▸ **Task goal**
In the records below, pick out all lines containing the word "that".

▸ **Extracted data**
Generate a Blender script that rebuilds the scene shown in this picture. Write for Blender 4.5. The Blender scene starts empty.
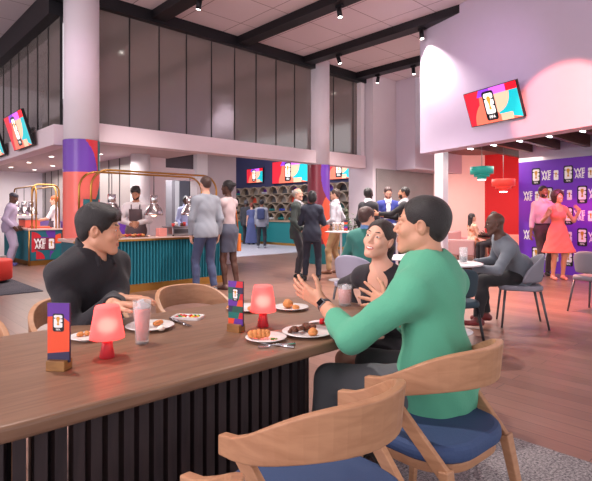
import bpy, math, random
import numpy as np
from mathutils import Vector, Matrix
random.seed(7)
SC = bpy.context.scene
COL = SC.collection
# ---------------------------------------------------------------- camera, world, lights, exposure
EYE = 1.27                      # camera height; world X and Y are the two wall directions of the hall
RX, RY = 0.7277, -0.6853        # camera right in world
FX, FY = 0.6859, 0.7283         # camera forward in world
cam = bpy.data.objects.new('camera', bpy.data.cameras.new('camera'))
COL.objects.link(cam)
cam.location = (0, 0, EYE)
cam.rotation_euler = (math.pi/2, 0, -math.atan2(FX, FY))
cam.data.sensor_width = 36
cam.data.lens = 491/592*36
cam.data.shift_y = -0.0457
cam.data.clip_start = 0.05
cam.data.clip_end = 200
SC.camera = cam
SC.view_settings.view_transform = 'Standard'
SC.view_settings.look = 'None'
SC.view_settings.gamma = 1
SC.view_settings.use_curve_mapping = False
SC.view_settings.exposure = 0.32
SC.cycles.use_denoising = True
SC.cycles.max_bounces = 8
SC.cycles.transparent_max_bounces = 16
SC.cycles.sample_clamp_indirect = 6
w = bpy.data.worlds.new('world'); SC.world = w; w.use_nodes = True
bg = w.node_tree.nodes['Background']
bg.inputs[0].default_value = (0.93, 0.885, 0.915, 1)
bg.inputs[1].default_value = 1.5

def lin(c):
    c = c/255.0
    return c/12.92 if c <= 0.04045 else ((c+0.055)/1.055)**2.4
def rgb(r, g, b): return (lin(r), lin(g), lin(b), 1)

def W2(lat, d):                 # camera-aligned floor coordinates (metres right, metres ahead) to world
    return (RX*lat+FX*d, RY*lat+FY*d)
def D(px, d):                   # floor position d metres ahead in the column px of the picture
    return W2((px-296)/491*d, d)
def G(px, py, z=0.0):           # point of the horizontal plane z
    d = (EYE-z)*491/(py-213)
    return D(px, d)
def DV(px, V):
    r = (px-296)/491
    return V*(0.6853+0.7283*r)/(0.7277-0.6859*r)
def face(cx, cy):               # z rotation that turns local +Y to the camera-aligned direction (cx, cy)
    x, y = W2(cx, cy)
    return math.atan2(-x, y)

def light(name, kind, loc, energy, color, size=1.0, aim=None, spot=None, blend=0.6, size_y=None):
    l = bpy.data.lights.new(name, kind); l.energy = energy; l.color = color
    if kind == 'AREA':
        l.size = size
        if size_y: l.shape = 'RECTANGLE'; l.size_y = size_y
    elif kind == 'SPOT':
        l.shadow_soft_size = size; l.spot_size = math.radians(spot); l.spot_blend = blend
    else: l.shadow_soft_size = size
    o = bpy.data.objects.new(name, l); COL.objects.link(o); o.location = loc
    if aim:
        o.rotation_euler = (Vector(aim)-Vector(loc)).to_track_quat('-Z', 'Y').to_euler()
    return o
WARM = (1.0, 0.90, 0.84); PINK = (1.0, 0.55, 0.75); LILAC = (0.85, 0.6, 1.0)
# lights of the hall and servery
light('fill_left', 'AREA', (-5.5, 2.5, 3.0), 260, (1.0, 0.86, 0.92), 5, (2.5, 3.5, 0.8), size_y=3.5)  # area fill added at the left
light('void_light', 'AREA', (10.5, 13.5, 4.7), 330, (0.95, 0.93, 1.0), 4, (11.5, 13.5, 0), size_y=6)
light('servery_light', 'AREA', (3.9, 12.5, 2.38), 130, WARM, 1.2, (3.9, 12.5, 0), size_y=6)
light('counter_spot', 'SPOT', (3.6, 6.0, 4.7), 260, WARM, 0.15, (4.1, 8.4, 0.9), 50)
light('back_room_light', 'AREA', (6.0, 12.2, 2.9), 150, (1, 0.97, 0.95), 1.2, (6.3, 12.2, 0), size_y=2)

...

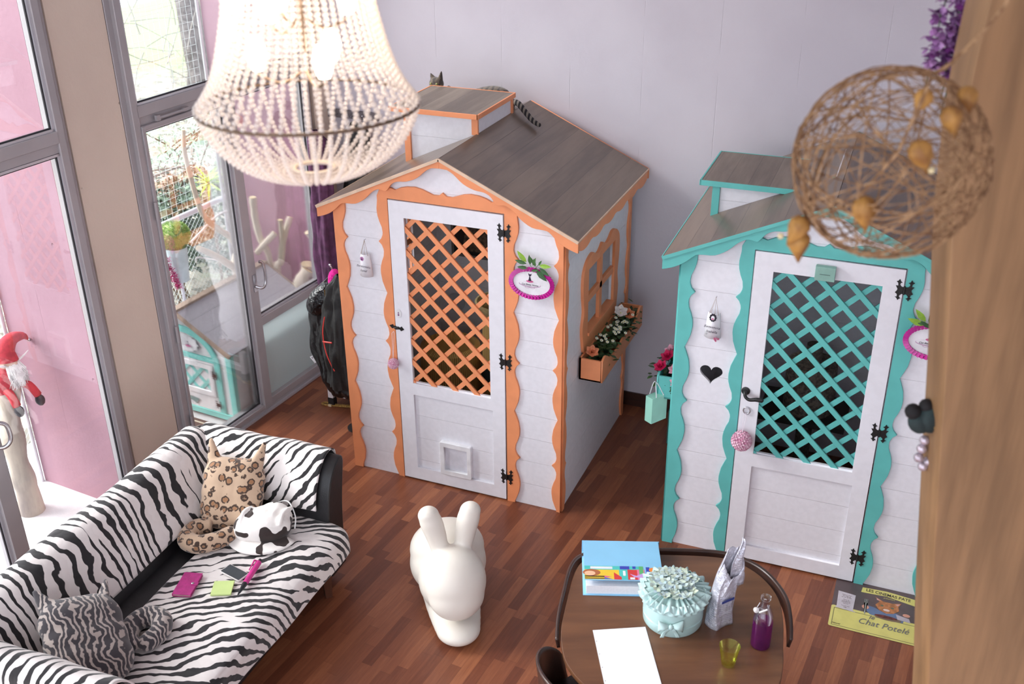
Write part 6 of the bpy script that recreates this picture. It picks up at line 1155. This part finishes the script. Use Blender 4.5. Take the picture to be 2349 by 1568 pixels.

▸ **Complete response**
Generate a Blender script that rebuilds the scene shown in this picture. Write for Blender 4.5. The Blender scene starts empty.
def face(cx, cy):               # z rotation that turns local +Y to the camera-aligned direction (cx, cy)
Write part 6 of the bpy script that recreates this picture. It picks up at line 1155. This part finishes the script. Use Blender 4.5. Take the picture to be 2349 by 1568 pixels.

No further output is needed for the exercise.